Why does ifelse() return single-value output? [duplicate]

Those two functions should give similar results, don't they?

f1 <- function(x, y) {
   if (missing(y)) {
      out <- x
   } else {
      out <- c(x, y)
   }
   return(out)
}

f2 <- function(x, y) ifelse(missing(y), x, c(x, y))

Results:

> f1(1, 2)
[1] 1 2
> f2(1, 2)
[1] 1

This is not related to missing, but rather to your wrong use of ifelse. From help("ifelse"):

ifelse returns a value with the same shape as test which is filled with elements selected from either yes or no depending on whether the element of test is TRUE or FALSE.

The "shape" of your test is a length-one vector. Thus, a length-one vector is returned. ifelse is not just different syntax for if and else.

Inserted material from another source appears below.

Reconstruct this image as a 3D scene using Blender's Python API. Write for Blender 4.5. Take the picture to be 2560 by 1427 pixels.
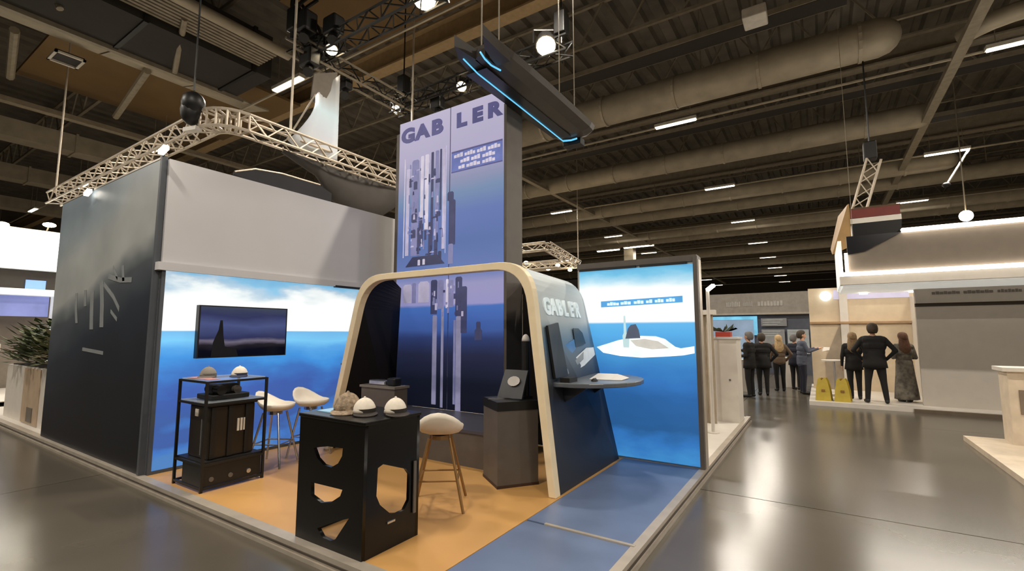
import bpy, bmesh, math, random
import numpy as np
from mathutils import Vector, Matrix

for _o in list(bpy.data.objects):
    bpy.data.objects.remove(_o, do_unlink=True)
SC = bpy.context.scene
COL = SC.collection
random.seed(7)

# ------------------------------------------------------------------ camera, world, exposure
cam_d = bpy.data.cameras.new('camera')
cam_d.sensor_width = 36.0
cam_d.lens = 1178.0 / 2560.0 * 36.0
cam_d.clip_end = 400
cam = bpy.data.objects.new('camera', cam_d)
COL.objects.link(cam)
cam.location = (0, 0, 1.8)
cam.rotation_euler = (math.radians(90 + 5.7443), 0, math.radians(33.0387))
SC.camera = cam

world = bpy.data.worlds.new('hall_world')
SC.world = world
world.use_nodes = True
world.node_tree.nodes['Background'].inputs[0].default_value = (0.9, 0.82, 0.7, 1)
world.node_tree.nodes['Background'].inputs[1].default_value = 0.05

SC.view_settings.view_transform = 'Standard'
SC.view_settings.look = 'None'
SC.view_settings.exposure = 0.0
SC.view_settings.gamma = 1.0
SC.view_settings.use_curve_mapping = False

FIX_W = 420.0          # watts of one linear ceiling fixture
SPOT_W = 500.0         # watts of one booth spot
WARM = (1.0, 0.91, 0.79)

# ------------------------------------------------------------------ helpers
def lin(c):
    out = []
    for v in c[:3]:
        v = v / 255.0
        out.append(v / 12.92 if v <= 0.04045 else ((v + 0.055) / 1.055) ** 2.4)
    return (out[0], out[1], out[2], 1.0)

def _base(name):
    m = bpy.data.materials.new(name)
    m.use_nodes = True
    nt = m.node_tree
    b = nt.nodes['Principled BSDF']
    return m, nt, b

def mat(name, col, rough=0.6, metal=0.0, var=0.10, scale=6.0, emit=0.0, bump=0.0, spec=0.5, coat=0.0):
    m, nt, b = _base(name)
    tc = nt.nodes.new('ShaderNodeTexCoord')
    nz = nt.nodes.new('ShaderNodeTexNoise')
    nz.inputs['Scale'].default_value = scale
    nz.inputs['Detail'].default_value = 4
    nt.links.new(tc.outputs['Object'], nz.inputs['Vector'])
    cr = nt.nodes.new('ShaderNodeValToRGB')
    c = lin(col)
    cr.color_ramp.elements[0].position = 0.3
    cr.color_ramp.elements[1].position = 0.7
    cr.color_ramp.elements[0].color = tuple(max(0, v * (1 - var)) for v in c[:3]) + (1,)
    cr.color_ramp.elements[1].color = tuple(min(1, v * (1 + var)) for v in c[:3]) + (1,)
    nt.links.new(nz.outputs['Fac'], cr.inputs['Fac'])
    nt.links.new(cr.outputs['Color'], b.inputs['Base Color'])
    b.inputs['Roughness'].default_value = rough
    b.inputs['Metallic'].default_value = metal
    b.inputs['Specular IOR Level'].default_value = spec
    b.inputs['Coat Weight'].default_value = coat
    if emit:
        nt.links.new(cr.outputs['Color'], b.inputs['Emission Color'])
        b.inputs['Emission Strength'].default_value = emit
    if bump:
        bp = nt.nodes.new('ShaderNodeBump')
        bp.inputs['Strength'].default_value = bump
        bp.inputs['Distance'].default_value = 0.02
        nt.links.new(nz.outputs['Fac'], bp.inputs['Height'])
        nt.links.new(bp.outputs['Normal'], b.inputs['Normal'])
    return m

def print_mat(name, stops, lo, hi, amp=0.0, nscale=(1, 1, 1), shear=(0, 0), emit=0.0, rough=0.5, detail=3.0, blotch=0.0, bscale=1.0, swell=None):
    """printed picture: colours run along world height, wobbled by stretched noise.
    stops: [(height, rgb)], shear: height offset per metre of x and y"""
    m, nt, b = _base(name)
    ge = nt.nodes.new('ShaderNodeNewGeometry')
    mp = nt.nodes.new('ShaderNodeMapping')
    mp.inputs['Scale'].default_value = nscale
    nt.links.new(ge.outputs['Position'], mp.inputs['Vector'])
    nz = nt.nodes.new('ShaderNodeTexNoise')
    nz.inputs['Scale'].default_value = 1.0
    nz.inputs['Detail'].default_value = detail
    nt.links.new(mp.outputs['Vector'], nz.inputs['Vector'])
    sp = nt.nodes.new('ShaderNodeSeparateXYZ')
    nt.links.new(ge.outputs['Position'], sp.inputs['Vector'])
    def math_(op, a, bb):
        n = nt.nodes.new('ShaderNodeMath'); n.operation = op
        for i, v in enumerate((a, bb)):
            if isinstance(v, (int, float)):
                n.inputs[i].default_value = v
            else:
                nt.links.new(v, n.inputs[i])
        return n.outputs[0]
    h = sp.outputs['Z']
    if shear[0]:
        h = math_('ADD', h, math_('MULTIPLY', sp.outputs['X'], shear[0]))
    if shear[1]:
        h = math_('ADD', h, math_('MULTIPLY', sp.outputs['Y'], shear[1]))
    if amp:
        h = math_('ADD', h, math_('MULTIPLY', math_('SUBTRACT', nz.outputs['Fac'], 0.5), amp))
    if swell:
        # distance from the painted horizon times noise: the horizon itself stays straight
        h = math_('ADD', h, math_('MULTIPLY', math_('MULTIPLY', math_('ABSOLUTE', math_('SUBTRACT', sp.outputs['Z'], swell[0]), 0), swell[1]), math_('SUBTRACT', nz.outputs['Fac'], 0.5)))
    mr = nt.nodes.new('ShaderNodeMapRange')
    mr.inputs['From Min'].default_value = lo
    mr.inputs['From Max'].default_value = hi
    nt.links.new(h, mr.inputs['Value'])
    cr = nt.nodes.new('ShaderNodeValToRGB')
    el = cr.color_ramp.elements
    st = sorted(stops)
    while len(el) < len(st):
        el.new(0.5)
    for e, (z, c) in zip(el, st):
        e.position = min(1, max(0, (z - lo) / (hi - lo)))
    for e, (z, c) in zip(el, st):
        e.color = lin(c)
    nt.links.new(mr.outputs[0], cr.inputs['Fac'])
    out = cr.outputs['Color']
    if blotch:
        n2 = nt.nodes.new('ShaderNodeTexNoise')
        n2.inputs['Scale'].default_value = bscale
        n2.inputs['Detail'].default_value = 5
        nt.links.new(ge.outputs['Position'], n2.inputs['Vector'])
        mx = nt.nodes.new('ShaderNodeMix'); mx.data_type = 'RGBA'; mx.blend_type = 'OVERLAY'
        mx.inputs['Factor'].default_value = blotch
        nt.links.new(out, mx.inputs['A'])
        nt.links.new(n2.outputs['Fac'], mx.inputs['B'])
        out = mx.outputs['Result']
    b.inputs['Roughness'].default_value = rough
    if emit:
        # backlit print: most of its light comes through the cloth, little is reflected
        dm = nt.nodes.new('ShaderNodeMix'); dm.data_type = 'RGBA'; dm.blend_type = 'MULTIPLY'; dm.inputs['Factor'].default_value = 1.0
        nt.links.new(out, dm.inputs['A']); dm.inputs['B'].default_value = (.3, .3, .3, 1)
        nt.links.new(dm.outputs['Result'], b.inputs['Base Color'])
        b.inputs['Specular IOR Level'].default_value = 0.2
        nt.links.new(out, b.inputs['Emission Color'])
        b.inputs['Emission Strength'].default_value = emit
    else:
        nt.links.new(out, b.inputs['Base Color'])
    return m

def glow(name, col, strength):
    m, nt, b = _base(name)
    b.inputs['Base Color'].default_value = lin(col)
    b.inputs['Emission Color'].default_value = lin(col)
    b.inputs['Emission Strength'].default_value = strength
    return m

def glass_mat(name, tint=(235, 245, 250)):
    m, nt, b = _base(name)
    b.inputs['Base Color'].default_value = lin(tint)
    b.inputs['Roughness'].default_value = 0.03
    b.inputs['Alpha'].default_value = 0.28
    return m

def world_loc(o):
    v = Vector((0, 0, 0))
    while o:
        v += o.location
        o = o.parent
    return v

class MB:
    """collects shapes in world coordinates, builds ONE mesh object"""
    def __init__(s):
        s.v = []; s.f = []
    def add(s, vs, fs):
        n = len(s.v)
        s.v += [tuple(p) for p in vs]
        s.f += [tuple(i + n for i in f) for f in fs]
        return s
    def box(s, x0, x1, y0, y1, z0, z1):
        vs = [(x, y, z) for z in (z0, z1) for y in (y0, y1) for x in (x0, x1)]
        return s.add(vs, [(0, 2, 3, 1), (4, 5, 7, 6), (0, 1, 5, 4), (2, 6, 7, 3), (0, 4, 6, 2), (1, 3, 7, 5)])
    def rbox(s, c, hx, hy, z0, z1, ang):
        ca, sa = math.cos(ang), math.sin(ang)
        vs = []
        for z in (z0, z1):
            for (a, b) in ((-1, -1), (1, -1), (-1, 1), (1, 1)):
                x, y = a * hx, b * hy
                vs.append((c[0] + x * ca - y * sa, c[1] + x * sa + y * ca, z))
        return s.add(vs, [(0, 2, 3, 1), (4, 5, 7, 6), (0, 1, 5, 4), (2, 6, 7, 3), (0, 4, 6, 2), (1, 3, 7, 5)])
    def cyl(s, p0, p1, r0, r1=None, n=10, cap=True):
        r1 = r0 if r1 is None else r1
        p0, p1 = Vector(p0), Vector(p1)
        d = (p1 - p0).normalized()
        a = d.orthogonal().normalized(); b = d.cross(a)
        vs = []
        for p, r in ((p0, r0), (p1, r1)):
            for i in range(n):
                t = 2 * math.pi * i / n
                vs.append(p + a * (r * math.cos(t)) + b * (r * math.sin(t)))
        fs = [(i, (i + 1) % n, n + (i + 1) % n, n + i) for i in range(n)]
        if cap:
            fs += [tuple(range(n - 1, -1, -1)), tuple(range(n, 2 * n))]
        return s.add(vs, fs)
    def bar(s, p0, p1, w, h):
        """rectangular bar between two points (w sideways, h upwards)"""
        p0, p1 = Vector(p0), Vector(p1)
        d = (p1 - p0).normalized()
        up = Vector((0, 0, 1)) if abs(d.z) < 0.95 else Vector((0, 1, 0))
        a = d.cross(up).normalized(); b = a.cross(d)
        vs = [p + a * (sx * w / 2) + b * (sz * h / 2) for p in (p0, p1) for sz in (-1, 1) for sx in (-1, 1)]
        return s.add(vs, [(0, 2, 3, 1), (4, 5, 7, 6), (0, 1, 5, 4), (2, 6, 7, 3), (0, 4, 6, 2), (1, 3, 7, 5)])
    def loft(s, secs, cap=True, closed=True):
        n = len(secs[0]); vs = [p for q in secs for p in q]; fs = []
        for k in range(len(secs) - 1):
            for i in range(n if closed else n - 1):
                j = (i + 1) % n
                fs.append((k * n + i, k * n + j, (k + 1) * n + j, (k + 1) * n + i))
        if cap and closed:
            fs += [tuple(range(n - 1, -1, -1)), tuple((len(secs) - 1) * n + i for i in range(n))]
        return s.add(vs, fs)
    def prism(s, poly, off):
        """polygon (3D points) extruded by vector off"""
        n = len(poly); off = Vector(off)
        vs = [Vector(p) for p in poly] + [Vector(p) + off for p in poly]
        fs = [tuple(range(n - 1, -1, -1)), tuple(range(n, 2 * n))]
        fs += [(i, (i + 1) % n, n + (i + 1) % n, n + i) for i in range(n)]
        return s.add(vs, fs)
    def ball(s, c, rx, ry=None, rz=None, nu=14, nv=8, z0=-1.0, z1=1.0):
        ry = rx if ry is None else ry; rz = rx if rz is None else rz
        secs = []
        a0, a1 = math.asin(max(-1, z0)), math.asin(min(1, z1))
        for k in range(nv + 1):
            a = a0 + (a1 - a0) * k / nv
            r = max(0.002, math.cos(a))
            secs.append([(c[0] + rx * r * math.cos(2 * math.pi * i / nu), c[1] + ry * r * math.sin(2 * math.pi * i / nu), c[2] + rz * math.sin(a)) for i in range(nu)])
        return s.loft(secs)
    def tube(s, path, r, n=8):
        path = [Vector(p) for p in path]
        secs = []
        a = None
        for i, p in enumerate(path):
            d = (path[min(i + 1, len(path) - 1)] - path[max(i - 1, 0)]).normalized()
            if a is None:
                a = d.orthogonal().normalized()
            a = (a - d * a.dot(d)).normalized(); b = d.cross(a)
            secs.append([p + a * (r * math.cos(2 * math.pi * k / n)) + b * (r * math.sin(2 * math.pi * k / n)) for k in range(n)])
        return s.loft(secs)
    def build(s, name, m, parent=None, smooth=False, bevel=0.0, label=None, cat=None, group=None, kind=None, fix=True):
        off = world_loc(parent) if parent else Vector((0, 0, 0))
        own = None
        if not parent and not kind:
            a = np.array([tuple(p) for p in s.v]); own = Vector(((a[:, 0].min() + a[:, 0].max()) / 2, (a[:, 1].min() + a[:, 1].max()) / 2, a[:, 2].min()))
            off = own
        me = bpy.data.meshes.new(name)
        me.from_pydata([tuple(Vector(p) - off) for p in s.v], [], s.f)
        if fix:
            bm = bmesh.new(); bm.from_mesh(me); bmesh.ops.recalc_face_normals(bm, faces=bm.faces); bm.to_mesh(me); bm.free()
        if smooth:
            for p in me.polygons: p.use_smooth = True
        me.materials.append(m)
        o = bpy.data.objects.new(name, me)
        COL.objects.link(o)
        if own is not None:
            o.location = own
        if parent: o.parent = parent
        if bevel:
            bv = o.modifiers.new('bevel', 'BEVEL'); bv.width = bevel; bv.segments = 2; bv.limit_method = 'ANGLE'
        return tag(o, label, cat, group, kind)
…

The same result occurs outside of the function:

> ifelse(FALSE, 1, c(1, 2))
[1] 1

The function ifelse is designed for use with vectorised arguments. It tests the first element of arg1, and if true returns the first element of arg2, if false the first element of arg3. In this case it ignores the trailing elements of arg3 and returns only the first element, which is equivalent to the TRUE value in this case, which is the confusing part. It is clearer what is going on with different arguments:

> ifelse(FALSE, 1, c(2, 3))
[1] 2

> ifelse(c(FALSE, FALSE), 1, c(2,3))
[1] 2 3

It is important to remember that everything (even length 1) is a vector in R, and that some functions deal with each element individually ('vectorised' functions) and some with the vector as a whole.